Search and Insight Extraction
“Find all documents related to the client onboarding process.”
“What were the most reported issues related to payment failures in Q1?”
Automation
“Create a rule: when a high-priority support ticket is opened, assign it to the on-call team and notify via Slack.”
“Generate a checklist when a new employee is onboarded.”
Prompting by Role
Role | Prompting Tips |
Developers | Ask for code explanations, bug summaries, and documentation drafts. “Summarize this technical spec for the sprint review.” |
Product Managers | Request PRDs, customer updates, or decision documents. “Draft an update for internal stakeholders summarizing launch progress.” |
Support Agents | Use summarization and Q&A prompts. “Summarize this ticket thread for handoff.” |
IT Admins | Use governance and automation prompts. “List systems without assigned owners” or “Draft access control policy.” |
HR/Operations | Ask for help with policy drafts, survey summaries, or internal communications. “Summarize engagement survey findings with next steps.” |
Common Mistakes to Avoid
Being too vague
Always include a goal or context.
Instead of: “Summarize this”
Use: “Summarize this for our leadership team’s weekly update.”
Ignoring data access limitations
AI can only summarize or analyze what it has access to.
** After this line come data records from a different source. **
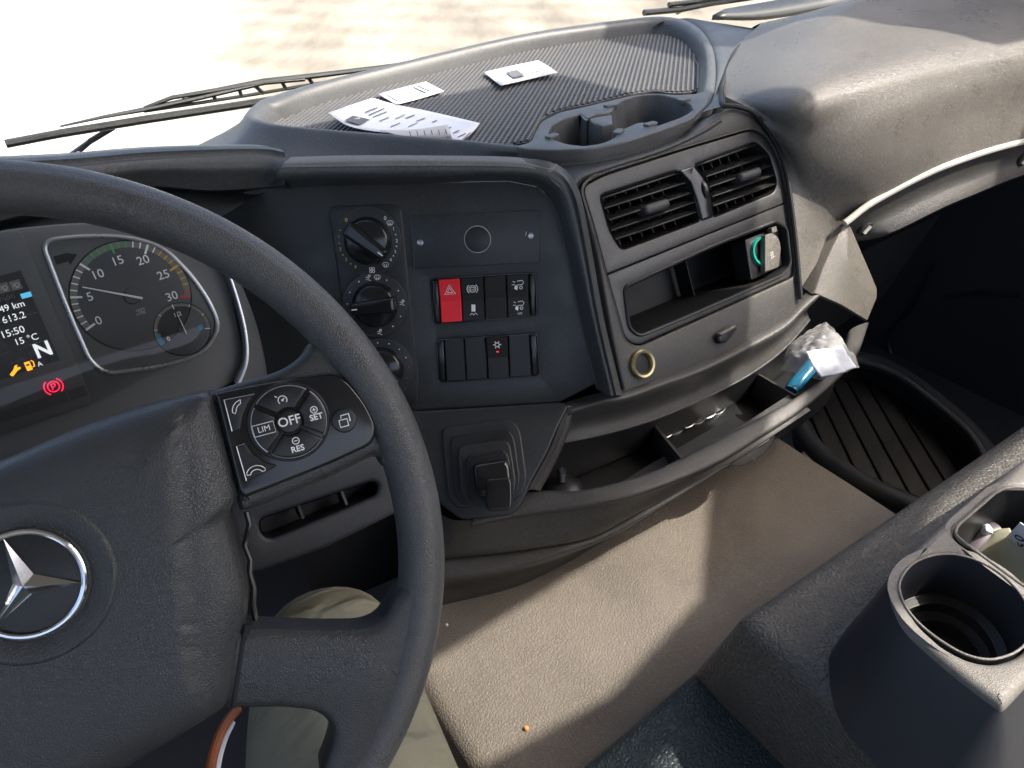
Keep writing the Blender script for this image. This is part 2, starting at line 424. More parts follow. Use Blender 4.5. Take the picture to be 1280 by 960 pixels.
# ground: dusty yard with tracks, paler to the left
m = bpy.data.materials.new('dusty_yard_ground'); m.use_nodes = True; nt = m.node_tree; N = nt.nodes; L = nt.links; b = N['Principled BSDF']; b.inputs['Roughness'].default_value = .9
tc = N.new('ShaderNodeTexCoord'); n1 = N.new('ShaderNodeTexNoise'); n1.inputs['Scale'].default_value = .8; n1.inputs['Detail'].default_value = 8; n1.inputs['Roughness'].default_value = .62
dots = []
for ax, k in ((hr, 1.0), (hf, .28)):
    dp = N.new('ShaderNodeVectorMath'); dp.operation = 'DOT_PRODUCT'; dp.inputs[1].default_value = ax * k; L.new(tc.outputs['Object'], dp.inputs[0]); dots.append(dp)
cx = N.new('ShaderNodeCombineXYZ'); L.new(dots[0].outputs['Value'], cx.inputs[0]); L.new(dots[1].outputs['Value'], cx.inputs[1]); L.new(cx.outputs[0], n1.inputs['Vector'])   # worn along the driving direction
cr_ = N.new('ShaderNodeValToRGB'); e = cr_.color_ramp.elements; e[0].position = .36; e[0].color = (.19, .165, .13, 1); e[1].position = .62; e[1].color = (.37, .335, .275, 1)
L.new(n1.outputs[0], cr_.inputs[0])
wv = N.new('ShaderNodeTexWave'); wv.inputs['Scale'].default_value = .28; wv.inputs['Distortion'].default_value = 2.5; wv.inputs['Detail'].default_value = 3
mp = N.new('ShaderNodeMapping'); mp.inputs['Rotation'].default_value = (0, 0, rad(-35)); L.new(tc.outputs['Object'], mp.inputs[0]); L.new(mp.outputs[0], wv.inputs['Vector'])
mx = N.new('ShaderNodeMix'); mx.data_type = 'RGBA'; mx.blend_type = 'MULTIPLY'; mx.inputs[0].default_value = .18; L.new(cr_.outputs[0], mx.inputs[6]); L.new(wv.outputs[1], mx.inputs[7])
sx = N.new('ShaderNodeSeparateXYZ'); L.new(tc.outputs['Object'], sx.inputs[0])
n2 = N.new('ShaderNodeTexNoise'); n2.inputs['Scale'].default_value = .35; n2.inputs['Detail'].default_value = 5; L.new(tc.outputs['Object'], n2.inputs['Vector'])
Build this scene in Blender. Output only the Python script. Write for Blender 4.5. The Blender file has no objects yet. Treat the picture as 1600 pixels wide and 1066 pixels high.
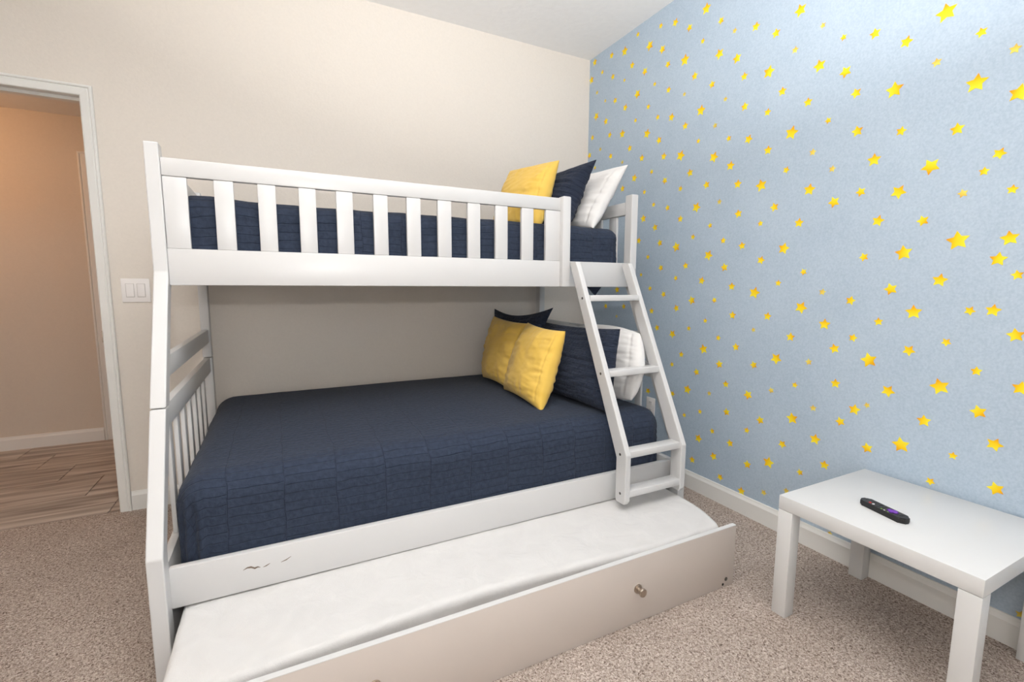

If something is restricted, the AI won’t "see" it.
Overloading a single prompt
Break large requests into smaller, manageable steps.
Assuming factual accuracy
Always verify AI outputs—use them as drafts, not final answers.
Skipping refinement
Great results often take a few iterations.
Prompt Templates
Here are easy-to-adapt prompt formulas for everyday use:
For drafting: “Draft a [document type] for [purpose], targeting [audience], using the following key points: [list].”
For summarizing: “Summarize this [ticket/project/page] in [format: bullet points, paragraph, executive summary], focusing on [decisions, blockers, action items].”
For insights: “Analyze trends in [project/data set] and highlight [risks, top issues, or opportunities].”
For automation: “Create a rule that triggers when [event], and then [desired action].”
For rewriting: “Rewrite this content to be [clearer, more concise, more persuasive] while keeping the key points intact.”
Final Recommendations
Create a shared space (e.g., internal wiki) with top-performing prompts.
Provide quick training on iterative prompting techniques.
Tailor prompt libraries by role or department.
Stay informed about new features or capabilities in your AI platforms.
Always review AI-generated content for tone, clarity, and factual accuracy before using externally.
Try It Yourself: Prompt vs. Agent Instructions
Write a Prompt
Choose a recent task you completed (e.g., writing an email, summarizing a meeting, answering a support ticket). Now write a prompt that would help an AI tool complete that task.
Example: “Summarize this meeting note with action items for the project team.”
Write Agent Instructions
Now imagine you're setting up an AI assistant to help with similar tasks in the future. Write a short set of agent instructions that define its behavior.
Example: “You are a project assistant. Summarize meeting notes in 3 bullet points, highlighting action items. Keep the tone professional.”
Compare
What’s different between your prompt and your agent instructions? Which situations are they best suited for?